Dochodzi do kardynalnego wniosku, że demokracja musi być chroniona przepisami prawa; jeżeli jednak owe prawa będą zależały od przypadkowego zbiegu okoliczności, od faktu iż aktualna władza (choć wybrana demokratycznie) - nie daje dostatecznej ochrony innym ludziom, z innej np. politycznej opcji, to należy takie prawo zmieniać i doskonalić. Nawet demokratycznie przyjęta konstytucja może zawierać błędy, czy nie przewidywać przyszłych sytuacji. Stąd właśnie niezależna od rządu władza sądownicza. By władza sądownicza była w rzeczywistości od sejmu i rządu niezależna - musi być powoływana w innym trybie i okresy jej sprawowania powinny być przesunięte w fazie względem nich.
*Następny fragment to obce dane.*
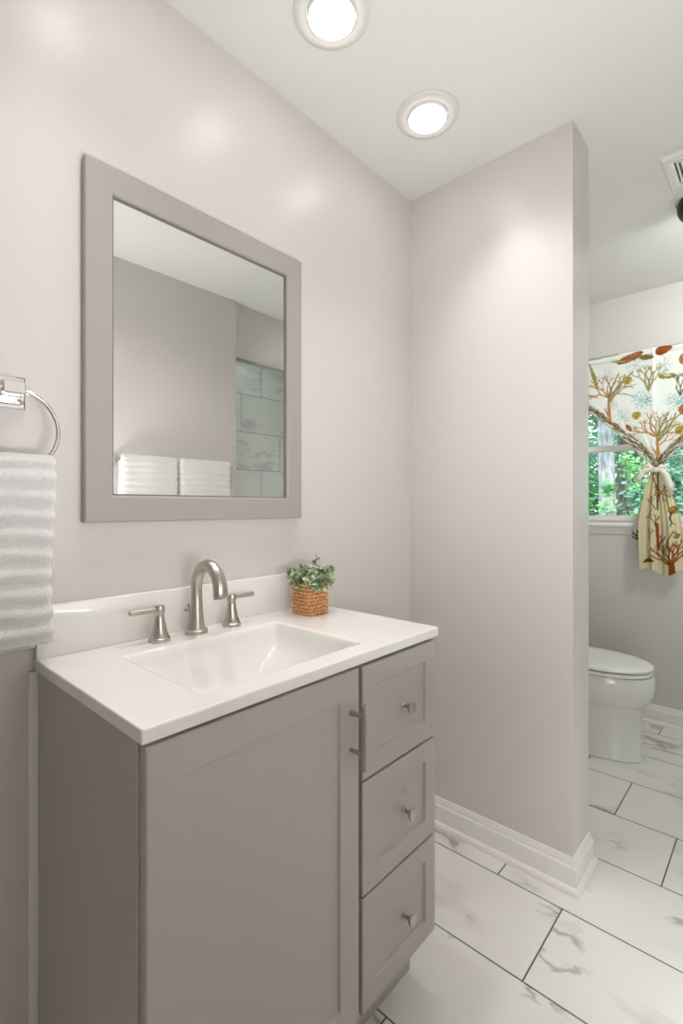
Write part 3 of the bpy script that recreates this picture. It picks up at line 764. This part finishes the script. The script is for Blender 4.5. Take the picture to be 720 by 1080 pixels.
# pale under-flap on the left of the tail
def fw_(z): return .045
bm = bmesh.new(); lay = bm.verts.layers.float_color.new('print'); rows = []
for j in range(81):
    z = 1.40-(1.40-1.00)*j/80; t = j/80; row = []
    for i in range(31):
        s = i/30; xl = .572-.106*min(1, t*1.3)**.8; xr = .60
        x = xl+(xr-xl)*s; zz = z+.05*s*t
        v = bm.verts.new((x, YC+.004+.008*math.sin(s*7), zz)); c = np.array([lin(228), lin(226), lin(220)]); v[lay] = (*c, 1); row.append(v)
    rows.append(row)
for a, b in zip(rows[:-1], rows[1:]):
    for i in range(30): bm.faces.new((a[i], a[i+1], b[i+1], b[i]))
# dark coral print on its lower corner
rc = random.Random(9); strokes = []
def cor2(x, z, a, L, d):
    if d == 0: return
    q = (x+L*math.sin(a), z+L*math.cos(a)); strokes.append(((x, z), q))
    for s in (-1, 1): cor2(*q, a+s*.5*rc.uniform(.6, 1.3), L*.75, d-1)
for a in (-1, -.3, .4, 1.1): cor2(.492, 1.03, a, .022, 3)
for v in bm.verts:
    for pp, qq in strokes:
        dx, dz = qq[0]-pp[0], qq[1]-pp[1]; L2 = dx*dx+dz*dz; tt = max(0, min(1, ((v.co.x-pp[0])*dx+(v.co.z-pp[1])*dz)/L2))
        if math.hypot(v.co.x-pp[0]-tt*dx, v.co.z-pp[1]-tt*dz) < .0035: v[lay] = (lin(60), lin(76), lin(58), 1); break
uf = obj('under_flap', bm, cm, cur, True); md = uf.modifiers.new('thickness', 'SOLIDIFY'); md.thickness = .001
# ribbon tie
M['ribbon'] = mat('sheer_ribbon', rgb(236, 228, 216), .6)
bm = bmesh.new(); tube(bm, [(CXC+.030*math.cos(2*PI*i/32), YC-.018+.024*math.sin(2*PI*i/32), TIE-.004) for i in range(32)], 0, 10, [(.012, .003) if False else (.004, .012)]*32, cyc=True)
rb = obj('tie_band', bm, M['ribbon'], cur, True)
def ribbon(bm, pts, w_):
    pts = [Vector(p) for p in pts]; rows = []
    for i, p_ in enumerate(pts):
        t_ = (pts[min(i+1, len(pts)-1)]-pts[max(i-1, 0)]).normalized(); s_ = t_.cross(Vector((0, 1, .15))).normalized()
        ww = w_[i] if isinstance(w_, list) else w_
        rows.append((bm.verts.new(p_-s_*ww), bm.verts.new(p_+Vector((0, -.003, 0))), bm.verts.new(p_+s_*ww)))
    for a, b in zip(rows[:-1], rows[1:]):
        bm.faces.new((a[0], a[1], b[1], b[0])); bm.faces.new((a[1], a[2], b[2], b[1]))
yk = YC-.048
bm = bmesh.new()
ribbon(bm, [(CXC, yk, TIE), (CXC-.02, yk-.004, TIE+.004), (CXC-.05, yk, TIE-.002), (CXC-.078, yk+.006, TIE-.038), (CXC-.088, yk+.012, TIE-.062)], [.006, .010, .015, .014, .012])
ribbon(bm, [(CXC, yk, TIE), (CXC+.02, yk-.004, TIE-.002), (CXC+.045, yk, TIE-.03), (CXC+.062, yk+.006, TIE-.085), (CXC+.070, yk+.012, TIE-.12)], [.006, .011, .016, .017, .015])
ribbon(bm, [(CXC-.004, yk, TIE+.002), (CXC-.035, yk-.006, TIE+.022), (CXC-.058, yk, TIE+.020), (CXC-.04, yk+.004, TIE+.004), (CXC, yk, TIE)], [.006, .012, .012, .010, .006])
ribbon(bm, [(CXC+.004, yk, TIE+.002), (CXC+.025, yk-.006, TIE+.016), (CXC+.042, yk, TIE+.008), (CXC+.026, yk+.004, TIE-.008), (CXC, yk, TIE)], [.006, .012, .012, .010, .006])
box(bm, CXC-.011, CXC+.011, yk-.010, yk+.006, TIE-.012, TIE+.011, .004)
bw = obj('bow', bm, M['ribbon'], cur, True); md = bw.modifiers.new('thickness', 'SOLIDIFY'); md.thickness = .0015
rod = thing('curtain_rod', 'thin white curtain rod across the top of the window', 'curtain rod', (CXC, YC, CZT-.014))
bm = bmesh.new(); tube(bm, [(CXC-HALF-.012, YC+.009, CZT-.016), (CXC+HALF+.012, YC+.009, CZT-.016)], .0045, 12); obj('rod', bm, M['trim'], rod, True)
for s in (-1, 1):
    bm = bmesh.new(); xx_ = CXC+s*(HALF+.010); box(bm, xx_-.005, xx_+.005, YC+.002, YW-.0005, CZT-.023, CZT-.009, .002); obj('bracket', bm, M['trim'], rod)

# ------------------------------------------------------------ outdoors
GZ = -.5
gm_ = noisecol(mat('forest_floor', rgb(96, 110, 70), .9), rgb(70, 84, 48), rgb(132, 140, 96), 3)
gobj = obj('ground', B(-30, 20, YW+.2, 40, GZ-.2, GZ), gm_); gobj['kind'] = 'structure'
barkA = bump(noisecol(mat('pale_bark', rgb(166, 160, 170), .9), rgb(132, 126, 138), rgb(196, 190, 200), 9, 5, (3, 3, .7)), 30, .01, 4, .6, (3, 3, .6))
barkB = bump(noisecol(mat('dark_bark', rgb(96, 88, 84), .9), rgb(70, 64, 62), rgb(126, 116, 112), 9, 5, (3, 3, .7)), 30, .01, 4, .6, (3, 3, .6))
def leafmat(n, a, b): 
    m = noisecol(mat(n, rgb(*a), .6), rgb(*a), rgb(*b), 1.6, 3)
    nt = m.node_tree; p = nt.nodes['Principled BSDF']; tl = nt.nodes.new('ShaderNodeBsdfTranslucent'); r = [x for x in nt.nodes if x.type == 'VALTORGB'][0]
    nt.links.new(r.outputs[0], tl.inputs[0]); ms = nt.nodes.new('ShaderNodeMixShader'); ms.inputs[0].default_value = .4
    nt.links.new(p.outputs[0], ms.inputs[1]); nt.links.new(tl.outputs[0], ms.inputs[2]); nt.links.new(ms.outputs[0], nt.nodes['Material Output'].inputs[0]); return m
LM = [leafmat('leaf_bright', (110, 176, 110), (176, 222, 166)), leafmat('leaf_mid', (78, 140, 98), (140, 196, 140)), leafmat('leaf_blue', (96, 150, 130), (160, 204, 186))]
def crown(bm, c, R3, n, size, rnd):
    cl = [Vector((rnd.gauss(0, .5), rnd.gauss(0, .5), rnd.gauss(0, .5))) for _ in range(max(8, n//70))]
    for i in range(n):
        q = rnd.choice(cl); v = Vector((q.x*R3[0], q.y*R3[1], q.z*R3[2]))+Vector((rnd.gauss(0, .13)*R3[0], rnd.gauss(0, .13)*R3[1], rnd.gauss(0, .08)*R3[2]))
        p_ = Vector(c)+v
        d = Vector((rnd.uniform(-1, 1), rnd.uniform(-1, 1), rnd.uniform(-.6, .3))).normalized(); nr = Vector((rnd.uniform(-.5, .5), rnd.uniform(-.9, .2), 1)).normalized()
        s = d.cross(nr).normalized(); L = size*rnd.uniform(.7, 1.3)
        if p_.z < GZ+.05 or p_.y < YW+.5: continue
        vs = [bm.verts.new(x) for x in (p_, p_+d*L*.5+s*L*.32, p_+d*L, p_+d*L*.5-s*L*.32)]; bm.faces.new(vs)
def treeline(x, y, r, hgt, bark, leaf_i, cz_, R3, n, size, lab, seed, name='tree', lean=0):
    rn = random.Random(seed); t = thing(name, lab, 'tree', (x, y, GZ), 'trees outside the window')
    bm = bmesh.new(); P = [(x+lean*k/8+rn.uniform(-.02, .02), y, GZ+hgt*k/8) for k in range(9)]
    tube(bm, P, [r*(1.25 if k == 0 else 1-.35*k/8) for k in range(9)], 20); obj('trunk', bm, bark, t, True)
    bm = bmesh.new(); crown(bm, (x, y, GZ+cz_), R3, n, size, rn); obj('foliage', bm, LM[leaf_i], t)
# positions along the lines of sight through the panes
treeline(-.70, 7.5, .112, 7, barkA, 0, 4.6, (1.8, 1.2, 1.0), 2600, .13, 'tall tree with thick pale grey trunk at left of the window view', 1)
treeline(-1.03, 9.8, .09, 7.5, barkB, 1, 5.4, (2.2, 1.6, 1.4), 2400, .15, 'slim dark-trunked tree just right of the pale trunk', 2, lean=.12)
treeline(-.95, 10.6, .15, 8, barkB, 1, 5.6, (2.4, 1.6, 1.4), 2400, .16, 'dark-trunked tree seen left of the curtain tail', 3)
treeline(-.05, 9.0, .12, 8, barkB, 2, 4.2, (2.0, 1.4, 1.6), 3600, .13, 'leafy tree seen right of the curtain tail', 4, lean=-.1)
treeline(-2.6, 12.5, .18, 8, barkB, 2, 4.0, (2.6, 1.6, 2.6), 6000, .17, 'distant bluish green tree far behind the pale trunk', 5)
def shrub(x, y, z, R3, n, size, li, lab, seed):
    rn = random.Random(seed); t = thing('shrub', lab, 'shrub', (x, y, GZ), 'shrubs outside the window')
    bm = bmesh.new(); crown(bm, (x, y, z), R3, n, size, rn); obj('foliage', bm, LM[li], t)
    bm = bmesh.new()
    for k in range(6):
        a = k*PI/3; tube(bm, [(x, y, GZ), (x+.3*R3[0]*math.cos(a), y+.3*R3[1]*math.sin(a), GZ+.5*(z-GZ)), (x+.6*R3[0]*math.cos(a), y+.6*R3[1]*math.sin(a), z+.3*R3[2])], [.025, .015, .006], 6)
    obj('branches', bm, barkB, t)
shrub(-.98, 6.9, 1.20, (.20, .3, .9), 1100, .075, 1, 'green bush left of the pale tree trunk', 21)
shrub(-.22, 6.9, 1.55, (.30, .35, .75), 1100, .075, 0, 'bright green bush behind the curtain edge, right of the pale trunk', 22)
shrub(.30, 6.6, 1.35, (.5, .35, .9), 2600, .08, 2, 'bluish green bush right of the curtain tail', 23)
shrub(-1.4, 14.5, 1.3, (1.8, .8, 1.7), 5000, .16, 0, 'wide far bush of light green leaves', 24)
shrub(.8, 14.0, 1.3, (1.8, .8, 1.7), 5000, .16, 1, 'wide far bush of mid green leaves at the right', 25)
shrub(-3.4, 15.5, 1.6, (1.8, .8, 2.0), 5000, .17, 1, 'far dark green bush at the left edge of the view', 26)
To nawet przyjęta w Polsce konstytucja przewiduje - przewiduje powoływanie sędziów TK przez sejm na kadencje znakomicie dłuższe niż te sejmowe.

Twórcy konstytucji nie przewidzieli jednak wszystkiego - mianowicie powoływania sędziów przez sejmową większość jednej politycznej opcji rządzącej dwie i więcej kadencji. Wówczas pojawia się sytuacja taka, że wszyscy (względnie ponad 90 %) sędziów TK pochodzi z nadania jednej politycznej opcji, co wiecej - ze względu na dziewięcioletnią kadencje sędziów TK - ten układ jest prawie spetryfikowany przez praktycznie cały okres następnej kadencji sejmu. Zakładam oczywiście, że sędziowie TK są niezawiśli, ale jednak desygnowanie przez określoną partię - coś znaczy. Innymi słowy - literalne odniesienie się do przepisów konstutucyjnych całkowicie wyłącza pluralizm polityczny w składzie TK.

Właśnie od KW oczekiwałbym wniosków odnoszacych się do zaistniałej w Polsce sytuacji, w której jedna polityczna opcja chce mieć pod całkowitą kontrolą nad inną, chociaż ta inna wygrała zdecydowanie wybory parlamentarne. To sytuacja wypaczająca właśnie monteskiuszowską ideę ducha prawa. Konkretnie rzecz ujmując PO w Polsce chce po prostu wykorzystać ewidentną konstytucyjną niedoróbkę. Zresztą ta partia nie robi tego pierwszy raz - po smoleńskiej katastrofie - zagarneła wszystkie ważne państwowe urzedy - jak wojenny łup - RPO, prezes IPN itp. To działania o charakterze bezczelnym, bezwstydnym. Teraz też buzie pełne frazesów o poszanowaniu demokracji, konstytucji, a w rzeczywistości, to chytra - nieprzyzwoita wręcz retoryka - to szczyty hipokryzji.